21 hours ago
Scooter Hobbs column: Only LSU and Arkansas left to carry SEC's banner
LSU and Arkansas know each other well, of course, but they may be in for a surprise when they arrive in Omaha for the College World Series.
No introduction needed for the CWS opener for both on Saturday, and they represent college baseball at its best, flag bearers for mighty Southeastern Conference.
Yet they're going to be kind of all by their lonesome Hog and Tiger selves and … who are all these other people?
This isn't the way it was supposed to happen.
They'd been promised, with much ado and season-long chest-pounding, that the 78th edition of the CWS was set up to be little more than an SEC reunion.
SEC Tournament Part Deaux, the sequel. Let the cream rise to the top.
The NCAA tournament selection committee played along — or got duped, depending on how you look at it.

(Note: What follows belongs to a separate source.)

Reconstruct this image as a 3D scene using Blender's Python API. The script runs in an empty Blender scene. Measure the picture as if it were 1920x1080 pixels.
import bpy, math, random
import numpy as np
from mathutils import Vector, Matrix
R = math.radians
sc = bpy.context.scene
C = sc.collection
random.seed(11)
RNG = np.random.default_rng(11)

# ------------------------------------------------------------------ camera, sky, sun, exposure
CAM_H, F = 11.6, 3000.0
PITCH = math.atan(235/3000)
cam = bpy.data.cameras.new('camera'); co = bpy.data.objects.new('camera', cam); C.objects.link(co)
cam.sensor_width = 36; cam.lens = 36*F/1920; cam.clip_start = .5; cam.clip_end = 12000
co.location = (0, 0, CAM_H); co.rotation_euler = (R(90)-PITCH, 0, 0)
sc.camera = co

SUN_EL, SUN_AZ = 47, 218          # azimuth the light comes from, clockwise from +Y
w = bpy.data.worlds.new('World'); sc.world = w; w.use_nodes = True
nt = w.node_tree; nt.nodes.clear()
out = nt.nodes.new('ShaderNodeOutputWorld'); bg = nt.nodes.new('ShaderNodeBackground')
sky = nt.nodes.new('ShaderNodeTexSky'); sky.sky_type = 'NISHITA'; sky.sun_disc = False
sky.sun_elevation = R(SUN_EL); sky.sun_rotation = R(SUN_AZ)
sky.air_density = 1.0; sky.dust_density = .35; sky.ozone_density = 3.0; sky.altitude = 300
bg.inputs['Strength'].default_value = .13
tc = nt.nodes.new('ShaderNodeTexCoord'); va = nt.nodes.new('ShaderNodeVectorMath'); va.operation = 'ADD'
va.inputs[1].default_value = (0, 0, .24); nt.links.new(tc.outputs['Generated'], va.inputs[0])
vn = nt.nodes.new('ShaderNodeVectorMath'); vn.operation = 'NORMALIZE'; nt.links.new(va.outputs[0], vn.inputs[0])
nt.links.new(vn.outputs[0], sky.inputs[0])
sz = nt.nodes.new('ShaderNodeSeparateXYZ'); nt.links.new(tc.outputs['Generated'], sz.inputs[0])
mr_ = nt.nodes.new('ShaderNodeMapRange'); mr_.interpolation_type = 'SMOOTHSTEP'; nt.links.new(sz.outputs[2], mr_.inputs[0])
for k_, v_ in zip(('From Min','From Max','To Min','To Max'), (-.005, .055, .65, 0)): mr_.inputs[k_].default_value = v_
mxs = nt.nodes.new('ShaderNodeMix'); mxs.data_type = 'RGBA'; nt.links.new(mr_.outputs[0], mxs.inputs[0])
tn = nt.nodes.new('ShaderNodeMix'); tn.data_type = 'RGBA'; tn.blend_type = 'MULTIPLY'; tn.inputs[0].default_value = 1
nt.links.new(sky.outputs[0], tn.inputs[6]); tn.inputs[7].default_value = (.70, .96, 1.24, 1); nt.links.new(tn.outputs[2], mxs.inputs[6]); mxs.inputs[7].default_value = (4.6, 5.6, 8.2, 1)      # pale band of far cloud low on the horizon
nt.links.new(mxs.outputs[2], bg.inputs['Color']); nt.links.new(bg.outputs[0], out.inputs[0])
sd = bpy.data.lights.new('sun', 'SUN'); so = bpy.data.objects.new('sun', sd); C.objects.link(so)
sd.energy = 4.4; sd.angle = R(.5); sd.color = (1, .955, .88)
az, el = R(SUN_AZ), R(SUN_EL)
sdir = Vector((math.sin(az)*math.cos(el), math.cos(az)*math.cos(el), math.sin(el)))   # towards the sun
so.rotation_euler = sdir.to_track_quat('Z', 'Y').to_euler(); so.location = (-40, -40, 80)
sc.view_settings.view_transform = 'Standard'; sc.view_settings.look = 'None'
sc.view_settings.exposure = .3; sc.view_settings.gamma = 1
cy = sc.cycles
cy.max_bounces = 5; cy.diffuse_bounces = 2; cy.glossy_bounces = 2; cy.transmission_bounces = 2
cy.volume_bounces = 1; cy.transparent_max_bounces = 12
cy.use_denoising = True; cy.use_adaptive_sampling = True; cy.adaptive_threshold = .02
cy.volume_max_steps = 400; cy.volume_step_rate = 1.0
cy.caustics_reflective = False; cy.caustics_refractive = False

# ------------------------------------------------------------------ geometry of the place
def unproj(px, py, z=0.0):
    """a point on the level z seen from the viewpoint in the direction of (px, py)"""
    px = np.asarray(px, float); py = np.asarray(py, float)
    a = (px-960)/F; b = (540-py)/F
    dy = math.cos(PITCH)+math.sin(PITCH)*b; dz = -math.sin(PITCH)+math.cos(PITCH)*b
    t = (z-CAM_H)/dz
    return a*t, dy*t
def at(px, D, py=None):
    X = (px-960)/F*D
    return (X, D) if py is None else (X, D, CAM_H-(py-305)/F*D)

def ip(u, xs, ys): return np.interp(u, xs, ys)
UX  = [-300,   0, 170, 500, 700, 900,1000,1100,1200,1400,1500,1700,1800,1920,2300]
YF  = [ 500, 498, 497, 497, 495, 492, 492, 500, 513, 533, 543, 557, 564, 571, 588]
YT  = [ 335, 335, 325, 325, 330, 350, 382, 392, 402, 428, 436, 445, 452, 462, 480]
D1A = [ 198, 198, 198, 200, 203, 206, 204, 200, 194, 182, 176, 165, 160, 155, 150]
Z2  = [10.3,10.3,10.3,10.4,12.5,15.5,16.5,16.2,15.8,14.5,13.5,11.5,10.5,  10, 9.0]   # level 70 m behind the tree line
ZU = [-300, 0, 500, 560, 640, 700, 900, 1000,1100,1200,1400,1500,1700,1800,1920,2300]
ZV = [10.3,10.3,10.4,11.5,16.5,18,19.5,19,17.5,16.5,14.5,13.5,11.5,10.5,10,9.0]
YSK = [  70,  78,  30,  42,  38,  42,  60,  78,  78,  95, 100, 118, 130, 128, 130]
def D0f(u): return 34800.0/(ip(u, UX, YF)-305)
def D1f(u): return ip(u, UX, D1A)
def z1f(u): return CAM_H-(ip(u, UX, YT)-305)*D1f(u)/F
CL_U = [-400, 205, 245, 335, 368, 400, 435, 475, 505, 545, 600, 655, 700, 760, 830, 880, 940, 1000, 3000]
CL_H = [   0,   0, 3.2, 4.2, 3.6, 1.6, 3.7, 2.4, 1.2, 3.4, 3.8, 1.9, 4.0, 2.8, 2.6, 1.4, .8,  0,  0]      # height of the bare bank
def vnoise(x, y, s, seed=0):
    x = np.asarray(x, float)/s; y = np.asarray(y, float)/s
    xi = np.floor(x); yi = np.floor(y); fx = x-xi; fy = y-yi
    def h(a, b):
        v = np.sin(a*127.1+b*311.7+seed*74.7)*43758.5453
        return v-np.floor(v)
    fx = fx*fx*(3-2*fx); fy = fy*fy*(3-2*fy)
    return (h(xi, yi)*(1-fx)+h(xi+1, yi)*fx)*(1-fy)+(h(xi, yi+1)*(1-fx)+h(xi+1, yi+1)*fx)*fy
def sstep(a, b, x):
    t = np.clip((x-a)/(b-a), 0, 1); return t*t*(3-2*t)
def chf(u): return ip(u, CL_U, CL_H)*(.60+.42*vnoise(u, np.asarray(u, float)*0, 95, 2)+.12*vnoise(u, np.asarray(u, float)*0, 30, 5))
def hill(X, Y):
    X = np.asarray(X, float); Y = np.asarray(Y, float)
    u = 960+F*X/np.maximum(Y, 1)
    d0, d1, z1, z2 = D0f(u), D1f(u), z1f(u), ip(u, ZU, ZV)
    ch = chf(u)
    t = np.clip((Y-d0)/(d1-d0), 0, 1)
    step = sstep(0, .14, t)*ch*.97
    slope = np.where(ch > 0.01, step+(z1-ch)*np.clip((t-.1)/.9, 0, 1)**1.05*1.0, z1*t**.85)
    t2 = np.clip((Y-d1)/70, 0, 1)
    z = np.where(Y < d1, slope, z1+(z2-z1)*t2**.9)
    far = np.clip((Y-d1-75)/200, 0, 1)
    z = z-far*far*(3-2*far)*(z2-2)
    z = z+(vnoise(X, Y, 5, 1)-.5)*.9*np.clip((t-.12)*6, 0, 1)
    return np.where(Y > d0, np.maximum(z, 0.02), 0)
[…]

That learned body huddled for days and, in the end, slotted six SEC teams among the coveted eight national seeds, the fast track to the Omaha (on paper at least). Treated it like a formality that the SEC would use Omaha to — step aside, everybody — showcase it talent and dominance.
Odd thing. The tournament field didn't play out much like that on the ballfield.
Instead, there will seem to be a lot of college baseball riffraff hanging around the ballpark.
And a lot of really good SEC teams sitting home, perhaps pouting.
Only two from the SEC, Arkansas and LSU, can go to games without a ticket. And they'll play each other Saturday.
It wasn't the only whiff by the committee, which won't be going to Las Vegas anytime soon.
Just the most glaring.
The No. 1 and No. 2 seeds, Vanderbilt and Texas, couldn't even make it out of the regionals that they hosted.
No whisky steaks or jello shots for ya'll.
Nor Georgia, which was the No. 7 national seed and also stumbled at home in its own regional.
That set the stage for Ole Miss, the No. 10 seed, to host a super regional and — oh, but wait, the Rebels also lost their home regional to something called Murray State, no less.
At least Auburn, the No. 4 national seed, made it out of its own regional — and promptly dropped two straight to Coastal Carolina.
Maybe that shouldn't be a shocker. Coastal will have the best mascot in Omaha — the dreaded Chanticleers, a fictional rooster of some sort that answers to the name 'Chauncey,' — and has one more national championship (1) than Auburn.
LSU fans, particularly head coach Jay Johnson, should know them. They won that 2016 CWS title after shocking LSU in the super regionals in Baton Rouge and eventually took two of three from Arizona — then coached by one J. Johnson — for the championship.
Johnson can mingle with some past friends in Omaha as his old Arizona team will alsobe in Omaha (in the opposite 4-team bracket from LSU). A No. 3 seed in regionals, the Wildcats took down No. 5 national seed North Carolina in the supers despite getting outscored 29-16 (lost the first game 18-2, showed up the next day anyway and then won the next two).
Anyway, if you're keeping score at home, that's just two of the SEC's six national seeds in Omaha, and only three of the eight overall.
One of the dual, four-team brackets has only one national seed, No. 8 Oregon State, along with Louisville, Arizona and Coastal Carolina.
The LSU-Arkansas bracket has UCLA … wait a minute, Murray State, we're going to need some I.D. here.
It's in Kentucky (I looked it up) so the whole world has a Cinderella to get behind, especially one whose home ballyards seats 23,200 fewer fans that the CWS' Charles Schwab Field.
Actually, it's not unusual for lesser lights to show in Omaha.
What ever happened to It Just Means More? Baseball really does mean more in the SEC than anywhere else.
But if the selection committee is a little red-faced after setting the table so nicely for the SEC, it's mainly the SEC itself that has egg on its reputation.
Two teams — that's it?
And they're playing each other right out of the gates.
No, it wasn't SEC fatigue setting up the brackets here, even if Arkansas beat Tennessee to make it. If you've got 13 teams in the tournament, it's inevitable — there's going to be some incidents of conference friendly-fire.
Still, it puts the pressure on LSU and Arkansas.
SEC pride is on the line — and the rest of the country, no doubt, would love to see them fail.